» What is expected: Can you quote, word for word, every line from the first line of the records below through the line containing "prop(b.build('kerb_wall', M['gconc']), 'dark", and nothing else?

» Extracted records:
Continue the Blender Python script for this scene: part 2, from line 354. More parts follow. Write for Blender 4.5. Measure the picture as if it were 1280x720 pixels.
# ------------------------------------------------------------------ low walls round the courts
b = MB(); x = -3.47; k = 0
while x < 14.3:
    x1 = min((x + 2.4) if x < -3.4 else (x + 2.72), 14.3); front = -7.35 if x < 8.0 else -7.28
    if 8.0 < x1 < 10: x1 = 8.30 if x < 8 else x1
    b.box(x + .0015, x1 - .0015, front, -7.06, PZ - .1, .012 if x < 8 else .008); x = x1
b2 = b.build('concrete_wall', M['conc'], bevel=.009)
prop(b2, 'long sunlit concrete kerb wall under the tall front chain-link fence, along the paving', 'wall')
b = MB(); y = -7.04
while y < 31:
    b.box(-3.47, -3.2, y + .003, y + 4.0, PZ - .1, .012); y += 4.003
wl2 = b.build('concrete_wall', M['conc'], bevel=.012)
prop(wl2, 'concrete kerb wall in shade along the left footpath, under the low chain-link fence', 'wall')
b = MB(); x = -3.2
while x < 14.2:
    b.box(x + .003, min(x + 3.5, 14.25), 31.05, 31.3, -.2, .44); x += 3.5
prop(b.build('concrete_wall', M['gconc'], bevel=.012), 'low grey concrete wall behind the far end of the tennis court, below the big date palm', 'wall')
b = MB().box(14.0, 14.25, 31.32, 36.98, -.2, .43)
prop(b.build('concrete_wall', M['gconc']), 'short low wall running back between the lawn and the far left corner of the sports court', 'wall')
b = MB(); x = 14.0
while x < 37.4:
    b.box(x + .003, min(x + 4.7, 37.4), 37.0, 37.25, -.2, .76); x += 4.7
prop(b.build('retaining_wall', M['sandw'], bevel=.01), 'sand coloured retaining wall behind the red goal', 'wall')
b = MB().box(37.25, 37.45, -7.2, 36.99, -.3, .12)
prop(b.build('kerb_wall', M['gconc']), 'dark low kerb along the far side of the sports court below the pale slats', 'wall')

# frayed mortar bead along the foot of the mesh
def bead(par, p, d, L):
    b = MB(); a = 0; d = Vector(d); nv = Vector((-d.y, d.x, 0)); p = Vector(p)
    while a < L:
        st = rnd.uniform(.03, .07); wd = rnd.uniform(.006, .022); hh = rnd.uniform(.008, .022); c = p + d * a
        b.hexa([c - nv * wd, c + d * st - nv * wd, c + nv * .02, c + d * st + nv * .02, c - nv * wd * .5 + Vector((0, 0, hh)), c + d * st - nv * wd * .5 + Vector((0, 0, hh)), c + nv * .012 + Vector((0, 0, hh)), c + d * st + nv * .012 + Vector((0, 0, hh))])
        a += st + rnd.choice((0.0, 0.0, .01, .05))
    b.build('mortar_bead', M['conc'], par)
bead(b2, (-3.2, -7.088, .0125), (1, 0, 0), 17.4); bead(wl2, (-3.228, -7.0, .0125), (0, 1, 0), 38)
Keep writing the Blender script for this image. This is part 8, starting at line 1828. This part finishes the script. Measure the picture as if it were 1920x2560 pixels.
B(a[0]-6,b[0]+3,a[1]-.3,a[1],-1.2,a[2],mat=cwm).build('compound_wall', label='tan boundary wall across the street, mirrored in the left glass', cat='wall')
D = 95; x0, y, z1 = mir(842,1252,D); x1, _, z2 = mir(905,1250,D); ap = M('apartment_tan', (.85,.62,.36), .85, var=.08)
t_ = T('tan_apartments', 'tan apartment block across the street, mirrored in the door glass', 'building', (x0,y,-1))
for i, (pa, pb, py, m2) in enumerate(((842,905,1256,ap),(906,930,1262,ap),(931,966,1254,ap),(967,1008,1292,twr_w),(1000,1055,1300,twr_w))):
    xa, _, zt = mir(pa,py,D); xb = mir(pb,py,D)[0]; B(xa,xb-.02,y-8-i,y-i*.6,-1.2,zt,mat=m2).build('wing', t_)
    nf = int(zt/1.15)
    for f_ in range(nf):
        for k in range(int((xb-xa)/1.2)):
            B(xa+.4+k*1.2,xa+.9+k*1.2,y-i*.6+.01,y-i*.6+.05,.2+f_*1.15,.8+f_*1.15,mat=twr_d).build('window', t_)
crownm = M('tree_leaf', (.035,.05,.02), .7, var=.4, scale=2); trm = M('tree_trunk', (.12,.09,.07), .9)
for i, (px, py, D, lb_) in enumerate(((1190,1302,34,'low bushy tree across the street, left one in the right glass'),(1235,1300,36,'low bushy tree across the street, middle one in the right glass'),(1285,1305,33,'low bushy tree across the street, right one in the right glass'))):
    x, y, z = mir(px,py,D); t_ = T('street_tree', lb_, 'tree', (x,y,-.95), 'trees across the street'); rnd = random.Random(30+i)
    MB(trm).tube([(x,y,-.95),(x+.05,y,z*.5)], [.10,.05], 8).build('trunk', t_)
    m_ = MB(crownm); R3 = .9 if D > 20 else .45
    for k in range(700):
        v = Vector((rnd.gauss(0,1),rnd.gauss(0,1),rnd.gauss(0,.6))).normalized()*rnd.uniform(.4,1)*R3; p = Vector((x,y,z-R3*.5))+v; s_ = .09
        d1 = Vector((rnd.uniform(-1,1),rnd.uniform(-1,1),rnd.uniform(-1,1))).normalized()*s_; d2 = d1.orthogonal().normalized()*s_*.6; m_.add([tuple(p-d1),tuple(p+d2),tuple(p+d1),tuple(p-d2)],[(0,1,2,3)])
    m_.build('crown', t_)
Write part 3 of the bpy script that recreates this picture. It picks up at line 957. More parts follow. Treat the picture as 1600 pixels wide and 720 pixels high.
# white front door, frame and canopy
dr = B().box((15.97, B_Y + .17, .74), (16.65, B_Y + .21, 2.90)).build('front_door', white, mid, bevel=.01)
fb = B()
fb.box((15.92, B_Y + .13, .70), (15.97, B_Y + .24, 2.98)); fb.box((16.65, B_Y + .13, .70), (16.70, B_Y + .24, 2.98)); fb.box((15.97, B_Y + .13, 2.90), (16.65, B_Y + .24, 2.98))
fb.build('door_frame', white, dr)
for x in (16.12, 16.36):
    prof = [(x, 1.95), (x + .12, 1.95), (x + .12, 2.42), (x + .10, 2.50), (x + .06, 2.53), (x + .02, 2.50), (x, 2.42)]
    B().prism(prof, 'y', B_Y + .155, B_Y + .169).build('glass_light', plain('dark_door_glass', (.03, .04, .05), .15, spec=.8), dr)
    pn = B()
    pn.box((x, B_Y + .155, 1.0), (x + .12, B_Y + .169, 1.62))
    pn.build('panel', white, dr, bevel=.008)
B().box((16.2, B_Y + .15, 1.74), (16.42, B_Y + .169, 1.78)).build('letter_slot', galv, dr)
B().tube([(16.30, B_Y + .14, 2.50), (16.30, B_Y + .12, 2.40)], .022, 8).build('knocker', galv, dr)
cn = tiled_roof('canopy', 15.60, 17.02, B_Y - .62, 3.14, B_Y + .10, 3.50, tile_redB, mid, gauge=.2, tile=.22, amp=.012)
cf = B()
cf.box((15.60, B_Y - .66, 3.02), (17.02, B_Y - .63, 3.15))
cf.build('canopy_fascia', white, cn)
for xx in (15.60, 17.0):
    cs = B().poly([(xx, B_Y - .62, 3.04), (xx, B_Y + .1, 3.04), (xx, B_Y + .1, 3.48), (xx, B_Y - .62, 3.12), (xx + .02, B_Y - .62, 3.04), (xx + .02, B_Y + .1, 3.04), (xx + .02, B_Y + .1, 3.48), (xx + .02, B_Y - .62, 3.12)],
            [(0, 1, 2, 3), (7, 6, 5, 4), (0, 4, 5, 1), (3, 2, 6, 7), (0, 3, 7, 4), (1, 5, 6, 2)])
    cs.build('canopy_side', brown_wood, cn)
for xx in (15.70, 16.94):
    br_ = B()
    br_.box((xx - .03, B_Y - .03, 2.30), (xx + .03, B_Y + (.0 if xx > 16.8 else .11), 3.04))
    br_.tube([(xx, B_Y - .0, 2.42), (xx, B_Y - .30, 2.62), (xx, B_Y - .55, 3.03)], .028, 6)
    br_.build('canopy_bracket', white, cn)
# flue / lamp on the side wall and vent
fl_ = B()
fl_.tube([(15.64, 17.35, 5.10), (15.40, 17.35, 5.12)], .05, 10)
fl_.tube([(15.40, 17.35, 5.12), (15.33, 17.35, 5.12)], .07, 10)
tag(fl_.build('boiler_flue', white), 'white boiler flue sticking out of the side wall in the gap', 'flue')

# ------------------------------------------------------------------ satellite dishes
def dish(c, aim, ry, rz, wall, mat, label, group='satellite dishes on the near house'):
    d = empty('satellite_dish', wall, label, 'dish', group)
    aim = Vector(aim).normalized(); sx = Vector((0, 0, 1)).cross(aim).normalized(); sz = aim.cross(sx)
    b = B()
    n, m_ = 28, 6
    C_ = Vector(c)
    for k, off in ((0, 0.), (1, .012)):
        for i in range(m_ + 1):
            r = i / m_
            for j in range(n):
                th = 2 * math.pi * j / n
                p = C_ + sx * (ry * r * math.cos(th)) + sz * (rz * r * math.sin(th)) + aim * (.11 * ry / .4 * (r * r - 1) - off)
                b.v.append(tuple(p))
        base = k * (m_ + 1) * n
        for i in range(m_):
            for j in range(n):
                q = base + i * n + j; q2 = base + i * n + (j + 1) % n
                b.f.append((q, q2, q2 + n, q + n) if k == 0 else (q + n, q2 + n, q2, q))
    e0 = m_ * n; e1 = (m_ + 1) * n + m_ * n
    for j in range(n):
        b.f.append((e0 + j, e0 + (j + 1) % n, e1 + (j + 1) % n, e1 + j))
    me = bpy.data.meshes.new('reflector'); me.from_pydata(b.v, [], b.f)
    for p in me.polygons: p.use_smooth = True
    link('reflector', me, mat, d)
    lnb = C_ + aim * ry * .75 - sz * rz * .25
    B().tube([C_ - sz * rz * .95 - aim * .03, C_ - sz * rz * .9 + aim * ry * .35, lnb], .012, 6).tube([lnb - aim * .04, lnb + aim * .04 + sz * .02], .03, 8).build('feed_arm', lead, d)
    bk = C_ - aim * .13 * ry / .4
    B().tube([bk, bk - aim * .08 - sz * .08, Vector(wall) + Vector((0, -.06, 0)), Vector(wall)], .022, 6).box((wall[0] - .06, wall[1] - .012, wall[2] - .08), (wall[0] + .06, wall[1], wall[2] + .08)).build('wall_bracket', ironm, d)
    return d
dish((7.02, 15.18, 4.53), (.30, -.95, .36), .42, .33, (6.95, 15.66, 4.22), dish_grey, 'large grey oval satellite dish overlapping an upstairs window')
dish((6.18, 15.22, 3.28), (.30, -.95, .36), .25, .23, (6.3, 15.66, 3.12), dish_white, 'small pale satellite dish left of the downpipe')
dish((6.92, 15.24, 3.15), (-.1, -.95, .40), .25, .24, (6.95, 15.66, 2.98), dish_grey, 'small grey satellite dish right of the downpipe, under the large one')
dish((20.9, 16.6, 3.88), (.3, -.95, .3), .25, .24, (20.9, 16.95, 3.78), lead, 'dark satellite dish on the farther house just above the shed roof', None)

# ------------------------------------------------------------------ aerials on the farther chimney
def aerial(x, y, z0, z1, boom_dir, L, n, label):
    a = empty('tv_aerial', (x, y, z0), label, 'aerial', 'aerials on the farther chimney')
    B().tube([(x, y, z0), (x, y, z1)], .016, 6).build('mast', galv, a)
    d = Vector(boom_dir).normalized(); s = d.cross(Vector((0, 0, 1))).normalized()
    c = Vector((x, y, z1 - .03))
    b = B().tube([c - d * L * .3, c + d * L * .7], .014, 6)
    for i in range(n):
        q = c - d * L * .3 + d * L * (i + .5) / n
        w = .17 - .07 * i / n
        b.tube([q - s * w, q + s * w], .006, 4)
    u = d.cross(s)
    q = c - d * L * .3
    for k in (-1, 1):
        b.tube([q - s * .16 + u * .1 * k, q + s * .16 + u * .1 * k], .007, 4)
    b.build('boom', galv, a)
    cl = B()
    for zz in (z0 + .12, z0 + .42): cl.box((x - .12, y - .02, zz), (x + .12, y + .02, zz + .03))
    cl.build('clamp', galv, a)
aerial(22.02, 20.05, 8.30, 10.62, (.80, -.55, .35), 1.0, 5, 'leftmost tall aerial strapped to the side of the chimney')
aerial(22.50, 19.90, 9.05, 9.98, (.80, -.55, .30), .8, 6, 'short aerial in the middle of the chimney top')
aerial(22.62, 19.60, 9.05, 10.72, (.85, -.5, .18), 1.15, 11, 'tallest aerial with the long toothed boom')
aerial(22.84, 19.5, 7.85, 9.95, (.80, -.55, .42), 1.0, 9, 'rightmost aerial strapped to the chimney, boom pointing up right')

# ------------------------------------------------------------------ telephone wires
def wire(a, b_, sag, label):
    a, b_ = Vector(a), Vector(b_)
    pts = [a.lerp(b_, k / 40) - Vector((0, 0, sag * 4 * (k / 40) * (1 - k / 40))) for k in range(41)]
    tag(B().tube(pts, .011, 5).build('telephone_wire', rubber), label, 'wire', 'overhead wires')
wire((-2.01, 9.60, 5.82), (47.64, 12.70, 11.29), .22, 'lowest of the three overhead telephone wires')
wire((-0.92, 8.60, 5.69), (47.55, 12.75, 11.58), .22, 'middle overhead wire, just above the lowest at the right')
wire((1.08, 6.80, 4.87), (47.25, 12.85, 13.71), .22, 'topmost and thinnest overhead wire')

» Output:
Continue the Blender Python script for this scene: part 2, from line 354. More parts follow. Write for Blender 4.5. Measure the picture as if it were 1280x720 pixels.
# ------------------------------------------------------------------ low walls round the courts
b = MB(); x = -3.47; k = 0
while x < 14.3:
    x1 = min((x + 2.4) if x < -3.4 else (x + 2.72), 14.3); front = -7.35 if x < 8.0 else -7.28
    if 8.0 < x1 < 10: x1 = 8.30 if x < 8 else x1
    b.box(x + .0015, x1 - .0015, front, -7.06, PZ - .1, .012 if x < 8 else .008); x = x1
b2 = b.build('concrete_wall', M['conc'], bevel=.009)
prop(b2, 'long sunlit concrete kerb wall under the tall front chain-link fence, along the paving', 'wall')
b = MB(); y = -7.04
while y < 31:
    b.box(-3.47, -3.2, y + .003, y + 4.0, PZ - .1, .012); y += 4.003
wl2 = b.build('concrete_wall', M['conc'], bevel=.012)
prop(wl2, 'concrete kerb wall in shade along the left footpath, under the low chain-link fence', 'wall')
b = MB(); x = -3.2
while x < 14.2:
    b.box(x + .003, min(x + 3.5, 14.25), 31.05, 31.3, -.2, .44); x += 3.5
prop(b.build('concrete_wall', M['gconc'], bevel=.012), 'low grey concrete wall behind the far end of the tennis court, below the big date palm', 'wall')
b = MB().box(14.0, 14.25, 31.32, 36.98, -.2, .43)
prop(b.build('concrete_wall', M['gconc']), 'short low wall running back between the lawn and the far left corner of the sports court', 'wall')
b = MB(); x = 14.0
while x < 37.4:
    b.box(x + .003, min(x + 4.7, 37.4), 37.0, 37.25, -.2, .76); x += 4.7
prop(b.build('retaining_wall', M['sandw'], bevel=.01), 'sand coloured retaining wall behind the red goal', 'wall')
b = MB().box(37.25, 37.45, -7.2, 36.99, -.3, .12)
prop(b.build('kerb_wall', M['gconc']), 'dark low kerb along the far side of the sports court below the pale slats', 'wall')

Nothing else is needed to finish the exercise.